AKP Genel Başkanı Erdoğan, aynı zamanda cumhurbaşkanı olarak hukuktan üniversiteye tüm kurumlarıyla devletin başındadır. Erdoğan hem partinin, hem de ülkenin siyaset söylemini tekeline almış bulunuyor. Basın-yayının çok büyük bir bölümünü oluşturan ve AKP’ye doğrudan ya da dolaylı olarak bağımlı olan kısmında, kulaklar, gözler ve beyinler, zorunlu olarak Erdoğan’a göre davranıyor; uygun deyimle, ön almak, ondan önce bir görüş sergilemek ve yeni şeyler söylemek söz konusu olamıyor; alanı daralan siyaset, sığlaştırıyor ve kısırlaşıyor. Kısaca siyaset üretilemiyor.
 
Adalet, özgürlük, barış
Adaletin en önemli ayağı olan ve sorumlu oldukları savunma tarafını hiçe sayarcasına davranan T. Barolar Birliği Başkanı’nın, kimi baro başkanlarının ve siyasetçilerin, tümüyle kişisel, haksız ve olumsuz tutumlarına sakın aldırmayın, dün İstanbul-Maltepe’de sona eren Adalet Yürüyüşü, başta Munzur, Cerattepe ve Gezi olmak üzere geçmişin toplumsallaşan birikimlerini, siyasete katılımı ve siyaset üretimini, nesnel olarak, yeni bir düzleme taşıyor.
Çünkü yürüyen halktır.
Fiziğiyle ve beyniyle yürüyüşe katılan milyonlar, doğal olarak, AKP’nin bir kişisinden bin kat daha fazlasını yapıyor; cinsiyet, dil, düşünce, din, mezhep, cemaat, etnik köken, giyim-kuşam ayrımı yapmadan, bir eşitlik düzeyinde buluşarak, adalet, eşitlik, özgürlük ve barış istediğini, üstelik bunları yalnız kendisi için değil, herkes için istediğini, ele güne, tam bir kararlılıkla haykırıyor.
İster Kurtuluş Savaşı’nın Mehmet’i kesilsinler; ister Nâzım Hikmet’in betimlediği gibi gayrı yeter desinler, isterlerse 1945 sonrasında yeter söz milletindir diye demokrasi ışığını taşısınlar ya da 1960 öncesindeki gibi kardeş kardeşi vurur mu diye sorsunlar; tarih kanıtlıyor ki, halk birlikte söyleyince önünde durulamıyor; eninde sonunda sonuç alınıyor.

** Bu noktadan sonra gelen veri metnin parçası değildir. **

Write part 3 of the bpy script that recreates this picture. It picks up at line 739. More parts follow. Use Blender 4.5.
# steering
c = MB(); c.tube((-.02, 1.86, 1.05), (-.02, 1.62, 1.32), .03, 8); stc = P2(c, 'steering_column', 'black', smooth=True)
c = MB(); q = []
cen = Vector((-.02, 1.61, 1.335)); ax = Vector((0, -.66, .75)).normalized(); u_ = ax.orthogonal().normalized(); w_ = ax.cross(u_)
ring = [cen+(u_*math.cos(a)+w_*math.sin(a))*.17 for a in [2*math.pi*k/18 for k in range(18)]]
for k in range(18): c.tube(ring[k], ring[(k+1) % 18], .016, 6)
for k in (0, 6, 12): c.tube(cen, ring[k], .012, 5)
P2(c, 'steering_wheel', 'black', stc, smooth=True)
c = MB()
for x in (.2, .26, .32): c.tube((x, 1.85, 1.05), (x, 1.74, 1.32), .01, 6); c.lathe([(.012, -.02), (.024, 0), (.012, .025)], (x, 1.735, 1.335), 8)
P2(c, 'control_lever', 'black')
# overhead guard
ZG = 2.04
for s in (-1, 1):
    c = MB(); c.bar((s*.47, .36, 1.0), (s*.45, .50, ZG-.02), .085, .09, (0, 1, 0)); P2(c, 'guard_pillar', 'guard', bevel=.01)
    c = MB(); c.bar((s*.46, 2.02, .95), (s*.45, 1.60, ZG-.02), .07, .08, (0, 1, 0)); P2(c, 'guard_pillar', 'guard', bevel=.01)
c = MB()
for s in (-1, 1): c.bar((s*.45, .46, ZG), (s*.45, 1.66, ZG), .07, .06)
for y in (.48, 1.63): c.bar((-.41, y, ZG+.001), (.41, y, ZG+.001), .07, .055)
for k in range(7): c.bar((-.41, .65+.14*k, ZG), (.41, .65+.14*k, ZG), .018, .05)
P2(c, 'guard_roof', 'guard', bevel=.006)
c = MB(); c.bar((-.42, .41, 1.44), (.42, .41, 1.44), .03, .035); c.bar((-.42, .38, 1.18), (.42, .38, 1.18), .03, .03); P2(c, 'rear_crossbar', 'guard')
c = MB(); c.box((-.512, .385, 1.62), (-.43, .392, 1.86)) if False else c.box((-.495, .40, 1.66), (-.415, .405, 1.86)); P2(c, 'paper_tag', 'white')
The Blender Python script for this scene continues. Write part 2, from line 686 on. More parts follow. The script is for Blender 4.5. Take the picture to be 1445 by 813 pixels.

Şimdi yapılması gereken bu büyük toplumsal gizilgücü oluşturan değerleri bir siyasal düzlemde buluşturmak; ayakların yaptığını başlarla, daha doğrusu beyinle yapma başarısını göstermektir.
Tarafsız ve bağımsız olarak kurumlaşan yargı; temel insan hakları; düşünce ve basın özgürlüğü; partileri ve seçim sistemiyle gerçekten katılımcı siyasal demokrasi; üniversite özerkliği; yurtta ve dünyada barış, sosyal ve ekonomik haklar; doğal ve tarihsel çevre, özetle, evrensel değerler üzerinde birleşecek olanların yeni bir siyasal yapılanma içinde yaratacakları enerji, bu değerlerin hiçbirine sahip çıkamayan, bu nedenle de ülke içinde baskıcı, dışarıda da ülkeyi yalnızlaştıran bir özellik kazanmış olan AKP’nin iktidardan uzaklaşmasını en kısa zamanda mutlaka sağlayacaktır.